Brussels - Johnsons Air Limited (Ghana) was one of several airlines banned from entering Belgium.

Belgium followed France on Monday in publishing a blacklist of banned airlines, naming nine carriers outlawed from the country due to "operational safety" concerns.

The list, published in the wake of a series of civil aviation disasters in recent weeks and months, only includes cargo carriers, and mostly involves African airlines.

The airlines outlawed in Belgium are: Africa Lines (Central African Republic); Air Memphis (Egypt); Air Van Airlines (Armenia); Central Air Express (Democratic Republic of the Congo); ICTTPW (Libya); International Air Tours Limited (Nigeria); Johnsons Air Limited (Ghana); Silverback Cargo Freighters (Rwanda); and South Airlines (Ukraine).

Carriers banned by France are: Air Koryo from North Korea; Air Saint-Thomas from the United States; International Air Service from Liberia; Air Mozambique (LAM) and affiliated carrier Transairways; and Phuket Airways of Thailand.
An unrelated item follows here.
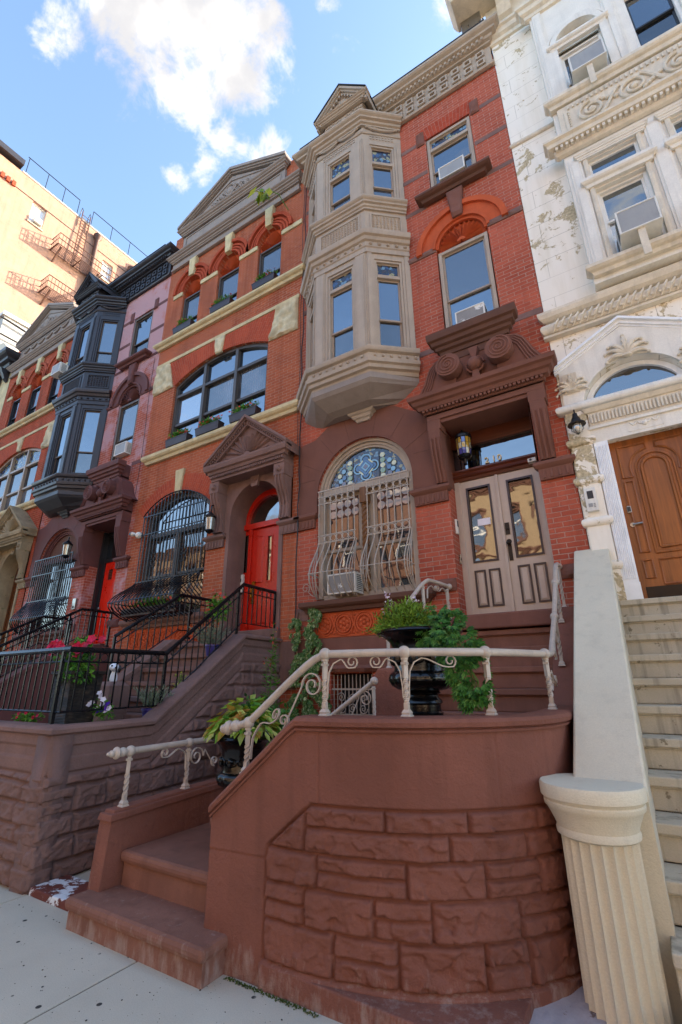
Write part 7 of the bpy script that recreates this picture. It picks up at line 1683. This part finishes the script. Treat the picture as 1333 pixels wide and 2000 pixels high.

Before the French and Belgian lists only Britain and Switzerland had decided such bans in Europe, in line with the United States.

The European states' blacklists have the full support of the European Commission, which is trying to implement an EU-wide list of suspect airlines that pools safety information from all 25 member states.

The announcements follow a string of fatal accidents this month, including a crash on August 16 that killed 160 people in Venezuela, almost all of them French tourists from the Caribbean island of Martinique.

Fatal crashes have also occurred this month near Athens and off the coast of Sicily. An Air France jet slid off the runway at Toronto's international airport, but all aboard managed to escape alive.